Of course the rulings of an employment tribunal are not an important precedent, but it is very revealing. 

The News Letter found Protestant clergymen to criticise the paragraph, but the Catholic authorities made no comment. This does not surprise me.

Mrs. Amanda Spielman, the head of the English school inspectorate OFSTED and my contemporary at university, recently said religion could not be used to justify "bigotry" when it came to allowing parents to remove their children (some as young as 6) from classes teaching about homosexuality.  

The British conservative press largely approved her stand, and disapproved of the many Muslim parents who took the other view. No doubt Mrs. Spielman, who I think was brought up a Catholic, will end up in the House of Lords.

I am obliged to Charles Moore, Margaret Thatcher's biographer and former editor of the Spectator and the Daily Telegraph for this story.

Just before Christmas, another employment tribunal – this time in London – found against Maya Forstater, a consultant for the Centre for Global Development think-tank. She had tweeted against government plans to allow people to self-identify as being of a different gender from their sex at birth. For this, she was dismissed.

She complained that her dismissal infringed her rights to philosophical beliefs. No, said the judge, James Tayler: her view of sex and gender was of an “absolutist nature” and “incompatible with human dignity and the fundamental rights of others”.

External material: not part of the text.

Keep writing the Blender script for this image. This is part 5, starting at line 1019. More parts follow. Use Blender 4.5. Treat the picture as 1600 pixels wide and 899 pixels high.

Judge Tayler is apparently a “Diversity and Community Relations Judge” (who knew they existed?) 

Charles Moore also reported a story that I cannot find on the net in which a judge issued a rebuke to a party on the subject of gender and added sneeringly "or, as you would say, 'sex' ".

The world is being ruled by the progressives I remember from university. Many of them are conservatives.


  1. The war on Christianity is just starting to warm up.

    How will Christians respond? That very much depends on how many actual Christians there are out there. I don't mean people who identify as Christian in surveys, I mean actual practising Christians who would be prepared to pay a significant price for the sake of their faith.

    I suspect that there are very few. In the West outside the U.S., probably a tiny handful.

    The U.S. is interesting. Even in their heyday in the 80s it's remarkable how little the Religious Right achieved. They're much weaker today and the only issue that American Evangelicals (the only Christian group not rapidly declining) seem to really care about is Israel.

    I'm very sceptical about the idea of Christians offering any effective resistance on moral issues. In Bri

    1. Part of my comment go lost in the digital void. The last sentence was supposed to say that the only organised resistance on moral issues in Britain is going to come from Muslims.

    2. I agree. I once hoped (in 1990) that Muslims, Christians and conservatives would be allies against liberalism. But no-one gave very much thought to Muslims or Islam in those days.

  2. The world is being ruled by the progressives who so irritated me at university. Many of them are conservatives.

    It's significant that the cultural revolution in the U.S. has accelerated to an extraordinary degree under the Trump presidency.

    It's also significant that the cultural revolution in Britain seems to have really gathered momentum since the Tories took power.

    From the point of view of SJW/Woke cultural revolutionaries it seems to be a big advantage to have a right-wing government in office.

    1. You might well think so, but the record does not really bear this out. The mid-1960s were the last period when the extreme left were as powerful as now. Then, Harold Wilson and LBJ's centre-left politics incensed the hard and extreme left.

    2. You might well think so, but the record does not really bear this out. The mid-1960s were the last period when the extreme left were as powerful as now.

      What's significant is that right-wing parties (the Tories, the Republicans, the LNP in Australia) have done nothing to roll back the cultural revolution. So from the point of view of the SJWs/Wokeists right-wing governments are no obstacle. And having a right-wing government energises the SJWs/Wokeists. You can't deny that the cultural revolution has accelerated to an extraordinary degree under Trump.

    3. It was in full swing before him but has got worse, yes. I agree that the way people like Boris and his ministers and the whole British establishment kowtowed to the BLM agitators, protesters and rioters is deeply shocking. Similar story in the USA.